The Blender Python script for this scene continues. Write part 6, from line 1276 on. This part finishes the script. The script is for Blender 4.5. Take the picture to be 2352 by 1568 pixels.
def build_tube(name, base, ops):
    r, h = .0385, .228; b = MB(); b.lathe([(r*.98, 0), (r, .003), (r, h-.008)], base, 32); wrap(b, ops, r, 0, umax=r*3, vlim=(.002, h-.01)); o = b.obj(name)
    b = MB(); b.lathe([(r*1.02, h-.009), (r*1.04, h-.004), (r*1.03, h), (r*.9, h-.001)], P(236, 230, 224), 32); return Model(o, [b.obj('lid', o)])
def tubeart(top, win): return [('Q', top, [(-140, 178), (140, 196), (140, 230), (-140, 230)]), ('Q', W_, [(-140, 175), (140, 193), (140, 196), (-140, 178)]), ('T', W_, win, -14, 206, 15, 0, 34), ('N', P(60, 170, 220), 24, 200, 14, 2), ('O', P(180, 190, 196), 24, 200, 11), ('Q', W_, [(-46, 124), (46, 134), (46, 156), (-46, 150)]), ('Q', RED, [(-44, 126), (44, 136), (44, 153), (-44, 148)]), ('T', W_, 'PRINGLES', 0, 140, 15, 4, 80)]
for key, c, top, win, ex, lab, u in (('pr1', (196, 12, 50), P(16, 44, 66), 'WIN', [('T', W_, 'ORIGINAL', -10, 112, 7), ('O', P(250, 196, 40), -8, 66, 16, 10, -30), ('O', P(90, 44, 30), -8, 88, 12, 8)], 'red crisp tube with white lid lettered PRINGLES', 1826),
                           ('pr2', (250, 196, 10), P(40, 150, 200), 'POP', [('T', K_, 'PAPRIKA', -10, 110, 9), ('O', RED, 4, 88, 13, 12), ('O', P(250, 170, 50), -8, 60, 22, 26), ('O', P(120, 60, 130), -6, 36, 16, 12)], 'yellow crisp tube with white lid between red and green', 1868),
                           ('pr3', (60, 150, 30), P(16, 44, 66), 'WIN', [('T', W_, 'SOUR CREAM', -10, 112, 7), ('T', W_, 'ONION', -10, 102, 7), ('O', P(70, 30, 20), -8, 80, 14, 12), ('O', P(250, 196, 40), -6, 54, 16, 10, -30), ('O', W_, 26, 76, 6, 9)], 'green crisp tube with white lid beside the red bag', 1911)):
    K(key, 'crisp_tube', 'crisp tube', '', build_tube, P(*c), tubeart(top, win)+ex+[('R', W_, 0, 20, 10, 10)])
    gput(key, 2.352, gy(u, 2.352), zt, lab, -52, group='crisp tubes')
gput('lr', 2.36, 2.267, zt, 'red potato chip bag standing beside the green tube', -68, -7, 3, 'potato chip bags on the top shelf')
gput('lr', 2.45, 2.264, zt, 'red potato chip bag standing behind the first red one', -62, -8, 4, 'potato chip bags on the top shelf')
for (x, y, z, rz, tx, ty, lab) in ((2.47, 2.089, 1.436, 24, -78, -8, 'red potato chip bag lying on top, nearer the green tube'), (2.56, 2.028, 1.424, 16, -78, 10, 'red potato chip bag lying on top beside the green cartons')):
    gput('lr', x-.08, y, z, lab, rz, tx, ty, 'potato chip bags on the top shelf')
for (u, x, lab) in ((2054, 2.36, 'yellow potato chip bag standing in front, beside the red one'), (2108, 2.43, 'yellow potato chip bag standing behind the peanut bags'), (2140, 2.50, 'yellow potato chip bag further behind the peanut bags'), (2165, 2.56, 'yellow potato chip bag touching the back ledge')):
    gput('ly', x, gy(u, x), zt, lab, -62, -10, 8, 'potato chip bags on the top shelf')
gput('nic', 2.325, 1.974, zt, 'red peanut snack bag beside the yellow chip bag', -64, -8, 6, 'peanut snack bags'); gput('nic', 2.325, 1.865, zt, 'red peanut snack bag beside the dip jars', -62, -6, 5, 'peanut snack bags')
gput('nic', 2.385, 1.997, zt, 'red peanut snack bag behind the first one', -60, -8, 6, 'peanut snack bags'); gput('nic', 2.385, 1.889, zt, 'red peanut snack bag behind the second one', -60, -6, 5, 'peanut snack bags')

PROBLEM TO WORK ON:
All of the data above should be transcribed exactly.

THE SOLUTION:
The Blender Python script for this scene continues. Write part 6, from line 1276 on. This part finishes the script. The script is for Blender 4.5. Take the picture to be 2352 by 1568 pixels.
def build_tube(name, base, ops):
    r, h = .0385, .228; b = MB(); b.lathe([(r*.98, 0), (r, .003), (r, h-.008)], base, 32); wrap(b, ops, r, 0, umax=r*3, vlim=(.002, h-.01)); o = b.obj(name)
    b = MB(); b.lathe([(r*1.02, h-.009), (r*1.04, h-.004), (r*1.03, h), (r*.9, h-.001)], P(236, 230, 224), 32); return Model(o, [b.obj('lid', o)])
def tubeart(top, win): return [('Q', top, [(-140, 178), (140, 196), (140, 230), (-140, 230)]), ('Q', W_, [(-140, 175), (140, 193), (140, 196), (-140, 178)]), ('T', W_, win, -14, 206, 15, 0, 34), ('N', P(60, 170, 220), 24, 200, 14, 2), ('O', P(180, 190, 196), 24, 200, 11), ('Q', W_, [(-46, 124), (46, 134), (46, 156), (-46, 150)]), ('Q', RED, [(-44, 126), (44, 136), (44, 153), (-44, 148)]), ('T', W_, 'PRINGLES', 0, 140, 15, 4, 80)]
for key, c, top, win, ex, lab, u in (('pr1', (196, 12, 50), P(16, 44, 66), 'WIN', [('T', W_, 'ORIGINAL', -10, 112, 7), ('O', P(250, 196, 40), -8, 66, 16, 10, -30), ('O', P(90, 44, 30), -8, 88, 12, 8)], 'red crisp tube with white lid lettered PRINGLES', 1826),
                           ('pr2', (250, 196, 10), P(40, 150, 200), 'POP', [('T', K_, 'PAPRIKA', -10, 110, 9), ('O', RED, 4, 88, 13, 12), ('O', P(250, 170, 50), -8, 60, 22, 26), ('O', P(120, 60, 130), -6, 36, 16, 12)], 'yellow crisp tube with white lid between red and green', 1868),
                           ('pr3', (60, 150, 30), P(16, 44, 66), 'WIN', [('T', W_, 'SOUR CREAM', -10, 112, 7), ('T', W_, 'ONION', -10, 102, 7), ('O', P(70, 30, 20), -8, 80, 14, 12), ('O', P(250, 196, 40), -6, 54, 16, 10, -30), ('O', W_, 26, 76, 6, 9)], 'green crisp tube with white lid beside the red bag', 1911)):
    K(key, 'crisp_tube', 'crisp tube', '', build_tube, P(*c), tubeart(top, win)+ex+[('R', W_, 0, 20, 10, 10)])
    gput(key, 2.352, gy(u, 2.352), zt, lab, -52, group='crisp tubes')
gput('lr', 2.36, 2.267, zt, 'red potato chip bag standing beside the green tube', -68, -7, 3, 'potato chip bags on the top shelf')
gput('lr', 2.45, 2.264, zt, 'red potato chip bag standing behind the first red one', -62, -8, 4, 'potato chip bags on the top shelf')
for (x, y, z, rz, tx, ty, lab) in ((2.47, 2.089, 1.436, 24, -78, -8, 'red potato chip bag lying on top, nearer the green tube'), (2.56, 2.028, 1.424, 16, -78, 10, 'red potato chip bag lying on top beside the green cartons')):
    gput('lr', x-.08, y, z, lab, rz, tx, ty, 'potato chip bags on the top shelf')
for (u, x, lab) in ((2054, 2.36, 'yellow potato chip bag standing in front, beside the red one'), (2108, 2.43, 'yellow potato chip bag standing behind the peanut bags'), (2140, 2.50, 'yellow potato chip bag further behind the peanut bags'), (2165, 2.56, 'yellow potato chip bag touching the back ledge')):
    gput('ly', x, gy(u, x), zt, lab, -62, -10, 8, 'potato chip bags on the top shelf')
gput('nic', 2.325, 1.974, zt, 'red peanut snack bag beside the yellow chip bag', -64, -8, 6, 'peanut snack bags'); gput('nic', 2.325, 1.865, zt, 'red peanut snack bag beside the dip jars', -62, -6, 5, 'peanut snack bags')
gput('nic', 2.385, 1.997, zt, 'red peanut snack bag behind the first one', -60, -8, 6, 'peanut snack bags'); gput('nic', 2.385, 1.889, zt, 'red peanut snack bag behind the second one', -60, -6, 5, 'peanut snack bags')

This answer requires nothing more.